Entretien avec Juan Branco, avocat juridique de Wikileaks (il a planché sur la demande d'asile française et sur la décision de l'ONU qui qualifie d'arbitraire la détention d'Assange), ex-collaborateur extérieur du ministre des affaires étrangères sur la question syrienne.
L'entretien tourne autour de questions géostratégiques et des stratégies de lutte contre un pouvoir étatique. C'est très intéressant. J'en recommande vivement le visionnage.
Mes notes :
- L'information fait le cœur du pouvoir. C'est pour cela qu'on a regroupé les informations, et donc les gens, dans peu d'endroits dits de pouvoir. Un État c'est un espace dans lequel toute information va remonter, dans lequel il est possible de tout savoir de tout point du territoire, dans lequel on dispose d'informateurs pour relayer l'information en tout point (que sont les préfets ?).
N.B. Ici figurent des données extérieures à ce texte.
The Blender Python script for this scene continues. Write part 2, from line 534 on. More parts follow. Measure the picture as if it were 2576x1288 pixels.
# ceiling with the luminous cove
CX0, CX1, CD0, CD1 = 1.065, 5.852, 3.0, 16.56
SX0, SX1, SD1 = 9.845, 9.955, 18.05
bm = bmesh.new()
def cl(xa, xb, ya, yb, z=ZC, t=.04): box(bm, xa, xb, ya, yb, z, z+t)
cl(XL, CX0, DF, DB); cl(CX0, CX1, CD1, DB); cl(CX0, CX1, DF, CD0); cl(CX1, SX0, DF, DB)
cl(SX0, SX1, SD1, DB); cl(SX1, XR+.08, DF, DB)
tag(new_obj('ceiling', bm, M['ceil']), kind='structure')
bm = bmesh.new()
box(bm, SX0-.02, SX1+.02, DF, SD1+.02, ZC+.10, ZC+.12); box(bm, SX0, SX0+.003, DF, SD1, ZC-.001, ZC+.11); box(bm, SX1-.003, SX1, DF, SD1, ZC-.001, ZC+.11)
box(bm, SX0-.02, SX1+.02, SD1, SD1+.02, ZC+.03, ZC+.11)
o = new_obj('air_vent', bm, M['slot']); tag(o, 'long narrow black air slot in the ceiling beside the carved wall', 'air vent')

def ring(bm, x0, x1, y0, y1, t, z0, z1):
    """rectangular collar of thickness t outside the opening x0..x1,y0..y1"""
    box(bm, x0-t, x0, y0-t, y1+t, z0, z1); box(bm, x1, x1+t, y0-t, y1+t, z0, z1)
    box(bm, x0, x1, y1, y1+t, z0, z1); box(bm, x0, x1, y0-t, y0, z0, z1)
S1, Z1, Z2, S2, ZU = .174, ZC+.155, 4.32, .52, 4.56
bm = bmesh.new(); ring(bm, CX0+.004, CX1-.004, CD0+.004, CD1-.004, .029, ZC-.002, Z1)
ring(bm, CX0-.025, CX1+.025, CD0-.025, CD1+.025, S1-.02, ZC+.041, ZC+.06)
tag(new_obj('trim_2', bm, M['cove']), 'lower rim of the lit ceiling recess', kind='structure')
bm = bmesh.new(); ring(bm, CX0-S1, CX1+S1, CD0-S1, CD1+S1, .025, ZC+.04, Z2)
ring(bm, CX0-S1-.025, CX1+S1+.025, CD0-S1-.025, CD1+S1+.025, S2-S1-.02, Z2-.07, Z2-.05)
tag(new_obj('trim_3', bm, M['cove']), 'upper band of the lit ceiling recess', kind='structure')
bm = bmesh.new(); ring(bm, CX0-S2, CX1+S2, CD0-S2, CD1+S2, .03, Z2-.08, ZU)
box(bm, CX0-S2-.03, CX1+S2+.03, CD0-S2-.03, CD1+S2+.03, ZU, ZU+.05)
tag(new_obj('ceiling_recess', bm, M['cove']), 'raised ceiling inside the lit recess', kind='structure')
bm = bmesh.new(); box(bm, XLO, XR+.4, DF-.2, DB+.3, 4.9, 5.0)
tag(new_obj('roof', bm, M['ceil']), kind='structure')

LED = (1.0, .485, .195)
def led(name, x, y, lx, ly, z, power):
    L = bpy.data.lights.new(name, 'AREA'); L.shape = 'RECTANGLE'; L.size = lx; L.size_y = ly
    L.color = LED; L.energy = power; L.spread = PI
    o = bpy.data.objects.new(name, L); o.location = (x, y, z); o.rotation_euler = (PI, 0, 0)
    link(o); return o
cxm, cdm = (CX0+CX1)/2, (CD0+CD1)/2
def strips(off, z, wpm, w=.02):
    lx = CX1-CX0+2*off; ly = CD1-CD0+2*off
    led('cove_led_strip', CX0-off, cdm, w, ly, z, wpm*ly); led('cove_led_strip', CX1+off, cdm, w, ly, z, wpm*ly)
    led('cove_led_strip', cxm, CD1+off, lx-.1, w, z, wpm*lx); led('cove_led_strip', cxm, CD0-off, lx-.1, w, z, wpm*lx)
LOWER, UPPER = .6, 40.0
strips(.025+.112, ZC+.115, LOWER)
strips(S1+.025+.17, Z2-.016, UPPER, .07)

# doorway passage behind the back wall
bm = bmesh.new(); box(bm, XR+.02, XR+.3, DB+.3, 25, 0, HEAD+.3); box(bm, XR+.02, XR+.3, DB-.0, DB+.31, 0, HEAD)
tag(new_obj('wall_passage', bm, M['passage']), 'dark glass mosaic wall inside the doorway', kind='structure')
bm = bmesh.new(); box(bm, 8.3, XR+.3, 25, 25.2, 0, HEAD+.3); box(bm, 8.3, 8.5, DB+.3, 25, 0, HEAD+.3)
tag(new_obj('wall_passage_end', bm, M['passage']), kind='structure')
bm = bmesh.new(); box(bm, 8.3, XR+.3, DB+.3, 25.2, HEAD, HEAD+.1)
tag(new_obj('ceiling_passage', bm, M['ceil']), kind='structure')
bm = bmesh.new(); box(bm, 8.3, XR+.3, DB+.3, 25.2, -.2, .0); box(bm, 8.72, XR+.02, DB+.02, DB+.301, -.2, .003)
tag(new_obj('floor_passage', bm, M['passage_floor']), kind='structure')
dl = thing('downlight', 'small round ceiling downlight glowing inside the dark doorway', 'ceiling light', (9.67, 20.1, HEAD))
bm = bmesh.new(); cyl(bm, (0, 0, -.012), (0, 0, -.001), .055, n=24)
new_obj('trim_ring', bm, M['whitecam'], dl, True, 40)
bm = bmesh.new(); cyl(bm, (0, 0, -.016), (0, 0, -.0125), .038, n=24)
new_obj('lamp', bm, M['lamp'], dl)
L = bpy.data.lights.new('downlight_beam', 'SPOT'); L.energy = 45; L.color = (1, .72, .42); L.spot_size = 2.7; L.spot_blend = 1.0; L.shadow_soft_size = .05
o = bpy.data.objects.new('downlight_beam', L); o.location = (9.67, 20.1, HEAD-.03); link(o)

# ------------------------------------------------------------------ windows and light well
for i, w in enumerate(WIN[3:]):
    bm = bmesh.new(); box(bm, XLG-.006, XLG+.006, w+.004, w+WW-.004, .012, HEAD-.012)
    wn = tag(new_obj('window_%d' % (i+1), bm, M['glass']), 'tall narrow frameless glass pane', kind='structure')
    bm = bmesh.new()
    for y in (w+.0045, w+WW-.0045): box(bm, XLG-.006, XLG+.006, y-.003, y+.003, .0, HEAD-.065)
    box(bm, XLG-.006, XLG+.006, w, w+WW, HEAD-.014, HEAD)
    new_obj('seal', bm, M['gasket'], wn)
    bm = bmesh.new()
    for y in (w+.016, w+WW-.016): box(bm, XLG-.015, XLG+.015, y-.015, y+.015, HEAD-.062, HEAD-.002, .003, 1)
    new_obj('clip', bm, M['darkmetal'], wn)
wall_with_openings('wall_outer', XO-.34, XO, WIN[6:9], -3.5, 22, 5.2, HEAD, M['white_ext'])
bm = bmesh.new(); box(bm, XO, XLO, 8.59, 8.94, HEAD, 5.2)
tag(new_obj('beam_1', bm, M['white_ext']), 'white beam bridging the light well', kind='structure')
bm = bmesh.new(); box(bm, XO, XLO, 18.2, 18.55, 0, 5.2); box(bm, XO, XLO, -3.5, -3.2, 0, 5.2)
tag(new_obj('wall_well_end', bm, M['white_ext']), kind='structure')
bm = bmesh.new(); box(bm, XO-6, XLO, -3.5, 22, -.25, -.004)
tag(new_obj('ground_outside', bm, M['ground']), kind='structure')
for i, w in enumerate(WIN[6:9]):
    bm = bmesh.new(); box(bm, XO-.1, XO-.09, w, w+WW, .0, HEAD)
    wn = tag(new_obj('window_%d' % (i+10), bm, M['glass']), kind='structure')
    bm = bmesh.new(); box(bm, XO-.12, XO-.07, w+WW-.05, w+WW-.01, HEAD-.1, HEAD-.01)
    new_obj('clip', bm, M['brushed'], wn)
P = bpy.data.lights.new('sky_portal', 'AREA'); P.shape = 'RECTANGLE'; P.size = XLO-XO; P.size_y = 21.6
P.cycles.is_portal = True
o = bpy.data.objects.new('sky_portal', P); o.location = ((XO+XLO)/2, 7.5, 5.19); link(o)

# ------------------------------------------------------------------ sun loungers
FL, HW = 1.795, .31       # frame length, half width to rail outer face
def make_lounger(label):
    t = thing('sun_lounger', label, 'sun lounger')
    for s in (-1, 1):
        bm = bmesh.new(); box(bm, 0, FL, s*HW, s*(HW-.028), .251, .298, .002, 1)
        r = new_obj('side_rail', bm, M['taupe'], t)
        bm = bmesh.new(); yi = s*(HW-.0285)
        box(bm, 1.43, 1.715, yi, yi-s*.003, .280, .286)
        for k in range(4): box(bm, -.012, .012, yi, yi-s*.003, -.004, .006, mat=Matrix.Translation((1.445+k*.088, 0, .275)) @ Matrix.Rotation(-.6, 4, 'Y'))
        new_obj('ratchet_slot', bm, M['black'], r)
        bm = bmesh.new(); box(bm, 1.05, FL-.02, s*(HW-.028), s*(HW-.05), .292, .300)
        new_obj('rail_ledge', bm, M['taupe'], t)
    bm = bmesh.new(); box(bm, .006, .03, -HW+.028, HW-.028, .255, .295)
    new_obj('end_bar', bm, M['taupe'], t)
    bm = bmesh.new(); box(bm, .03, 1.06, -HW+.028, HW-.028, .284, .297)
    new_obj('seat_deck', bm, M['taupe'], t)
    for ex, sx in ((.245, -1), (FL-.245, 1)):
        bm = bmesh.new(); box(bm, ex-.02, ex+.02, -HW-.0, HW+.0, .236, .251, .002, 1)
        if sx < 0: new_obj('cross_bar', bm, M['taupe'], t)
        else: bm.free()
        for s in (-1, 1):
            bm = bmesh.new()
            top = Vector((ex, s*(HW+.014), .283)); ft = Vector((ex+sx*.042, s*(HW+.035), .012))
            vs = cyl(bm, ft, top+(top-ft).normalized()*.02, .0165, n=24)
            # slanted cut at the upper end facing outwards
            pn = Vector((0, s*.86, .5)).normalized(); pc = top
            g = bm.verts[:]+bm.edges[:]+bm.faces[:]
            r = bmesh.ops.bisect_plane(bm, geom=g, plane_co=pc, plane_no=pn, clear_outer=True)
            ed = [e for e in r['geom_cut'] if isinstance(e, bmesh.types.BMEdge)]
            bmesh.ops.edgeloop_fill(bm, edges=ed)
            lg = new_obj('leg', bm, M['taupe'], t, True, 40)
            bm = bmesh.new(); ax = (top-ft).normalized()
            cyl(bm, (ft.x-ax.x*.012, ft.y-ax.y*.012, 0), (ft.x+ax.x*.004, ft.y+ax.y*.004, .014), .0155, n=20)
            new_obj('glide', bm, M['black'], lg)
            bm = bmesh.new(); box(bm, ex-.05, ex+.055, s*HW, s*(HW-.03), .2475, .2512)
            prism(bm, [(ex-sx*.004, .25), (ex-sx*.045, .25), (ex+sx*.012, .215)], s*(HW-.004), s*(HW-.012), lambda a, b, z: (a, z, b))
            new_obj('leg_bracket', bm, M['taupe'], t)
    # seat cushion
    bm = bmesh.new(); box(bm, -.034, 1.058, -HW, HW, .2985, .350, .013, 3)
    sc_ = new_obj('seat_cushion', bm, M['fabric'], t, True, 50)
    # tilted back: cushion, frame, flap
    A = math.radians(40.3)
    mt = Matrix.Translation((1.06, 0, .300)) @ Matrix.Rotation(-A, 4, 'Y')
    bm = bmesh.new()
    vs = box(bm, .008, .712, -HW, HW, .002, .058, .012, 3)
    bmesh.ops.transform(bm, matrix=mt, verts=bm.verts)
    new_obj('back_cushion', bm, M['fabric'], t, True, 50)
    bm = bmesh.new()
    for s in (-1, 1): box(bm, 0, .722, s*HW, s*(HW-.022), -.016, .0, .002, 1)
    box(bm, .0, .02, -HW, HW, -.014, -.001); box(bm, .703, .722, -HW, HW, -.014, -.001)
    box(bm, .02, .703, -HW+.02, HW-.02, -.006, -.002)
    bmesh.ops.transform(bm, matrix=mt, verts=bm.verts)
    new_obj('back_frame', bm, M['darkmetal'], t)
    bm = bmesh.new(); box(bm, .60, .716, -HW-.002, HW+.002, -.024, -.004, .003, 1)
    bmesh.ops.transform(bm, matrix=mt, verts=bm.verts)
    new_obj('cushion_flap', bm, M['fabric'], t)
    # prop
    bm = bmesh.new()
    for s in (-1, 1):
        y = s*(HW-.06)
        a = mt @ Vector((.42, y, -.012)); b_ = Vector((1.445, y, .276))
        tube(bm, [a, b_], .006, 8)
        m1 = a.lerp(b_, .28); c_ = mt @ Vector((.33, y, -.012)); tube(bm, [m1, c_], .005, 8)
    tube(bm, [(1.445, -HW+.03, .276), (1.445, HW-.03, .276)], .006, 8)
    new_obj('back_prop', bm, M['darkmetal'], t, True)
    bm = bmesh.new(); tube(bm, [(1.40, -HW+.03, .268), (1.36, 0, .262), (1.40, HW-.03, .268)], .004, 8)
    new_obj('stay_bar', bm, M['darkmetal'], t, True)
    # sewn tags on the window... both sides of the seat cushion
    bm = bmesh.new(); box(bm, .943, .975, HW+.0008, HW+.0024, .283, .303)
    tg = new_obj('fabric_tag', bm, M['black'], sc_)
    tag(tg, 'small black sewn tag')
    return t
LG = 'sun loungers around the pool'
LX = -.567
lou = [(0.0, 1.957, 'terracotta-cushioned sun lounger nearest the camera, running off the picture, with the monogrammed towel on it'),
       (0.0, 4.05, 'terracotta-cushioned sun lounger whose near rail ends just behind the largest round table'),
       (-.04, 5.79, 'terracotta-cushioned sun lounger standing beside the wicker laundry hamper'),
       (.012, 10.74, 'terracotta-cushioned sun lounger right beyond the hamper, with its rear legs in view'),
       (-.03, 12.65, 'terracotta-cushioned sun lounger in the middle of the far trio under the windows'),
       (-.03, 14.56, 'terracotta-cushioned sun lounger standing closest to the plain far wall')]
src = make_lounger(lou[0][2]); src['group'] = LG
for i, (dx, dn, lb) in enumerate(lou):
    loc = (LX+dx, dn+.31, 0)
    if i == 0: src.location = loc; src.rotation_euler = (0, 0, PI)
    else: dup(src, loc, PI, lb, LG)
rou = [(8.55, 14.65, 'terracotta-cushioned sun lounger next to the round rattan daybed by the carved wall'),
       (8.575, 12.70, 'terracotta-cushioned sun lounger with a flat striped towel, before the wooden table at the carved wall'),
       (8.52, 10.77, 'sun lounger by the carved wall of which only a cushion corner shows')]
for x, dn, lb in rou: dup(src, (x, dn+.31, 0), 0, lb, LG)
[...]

C'est cela qui permet de prendre une décision et d'imposer une autorité. C'est moins vrai aujourd'hui. Exemple : l'utilisation de sources publiques pour documenter le conflit syrien ;
- Les collaborateurs d'un ministre filtrent les informations qui seront remontés au ministre. Comme chacun a sa grille de lecture, le ministre n'a pas forcément toutes les informations pour prendre des décisions efficaces. Exemple : il y avait un véritable gonfre entre les informations dont disposaient le ministre sur le groupe rebelle au Nord-Kivu et l'ambassade de France au Congo… Il y a un éloignement du terrain. Même la DGSE est peu déployée sur les zones éloignées de la décision. Cela donne des prises de décision déconnectées de la réalité. Exemple : le génocide au Rwanda où les ordres étaient de plus en plus incohérents avec la réalité jusqu'à ce que l'armée fasse remonter, deux mois plus tard, que les ordres ne peuvent plus être exécutés car l'écart était devenu trop grand. Il n'est pas dit que la France ait voulu participer à ce génocide, il est probable qu'un manque d'informations en soit une des causes ;
- Aujourd'hui, l'Arabie Saoudite et le Qatar sont des constructions politiques liées au commerce des énergies (pétrole, gaz). Le Qatar permet, par exemple, d'éviter un monopole de l'Arabie Saoudite. La nomination de l'Arabie Saoudite au conseil des droits de l'Homme de l'ONU est une manœuvre destinée à obtenir leur consentement sur des décisions, c'est de la pure géopolitique. On sait que l'Arabie Saoudite se vante de financer 90 à 95 % des groupes terroristes, mais on s'en moque, car c'est géopolitique ;
- Il y a un lien fort entre les milieux militants écolos et la mouvement anarchiste autonome (gauche de la gauche qui prône la déstructuration de l'État au profit d'une autre organisation sociale, comme la Commune). Les ZAD sont conçues comme des espaces qui se veulent inviolables par l'État. Une stratégie de tension réciproque est mise en place avec l'État : la police déloge violemment les occupants, et les anars tentent de pousser la police à la faute afin de rendre inviolable le territoire. Exemple : la mort de Rémi Fraisse rend caduque le projet de barrage, car l'État perd son pouvoir. La même stratégie de tension est utilisée dans les manifs. C'est ça, les blackblocks ;
- Un contrôle économique des câbles sous-marins par lesquels transitent Internet n'est pas trop un enjeu, compte-tenu des capacités d'infiltration et d'interception sur les câbles, à la volée, sans avoir besoin de posséder les infrastructures. En revanche, ce que ne dit pas Branco, c'est qu'il y a un enjeu géostratégique de développement des territoires : le territoire qui sera choisi comme l'un des points d'amarrage profitera d'externalités positives ;
- Le terrorisme islamique, c'est la perte d'une partie de l'autorité de l'État. Elle est causée par une incohérence entre les paroles de nos gouvernants (dénoncer le méchant Assad) et les actes (environ rien) qui permet à des groupes, comme l'état islamique de proposer une alternative au problème décrit par nos gouvernements ("viens buter le méchant Assad toi-même") auprès de gens en détresse sociale qui sont ensuite instrumentalisés pour combatte leur État qui s'est affaibli par ses incohérences ;
- Il ne faudrait pas louer le courage d'Assange, de Snowden et des autres lanceurs d'alerte, il faudrait condamner la prise de risques que les États ont fait porter sur leurs épaules, car elle n'est pas légitime.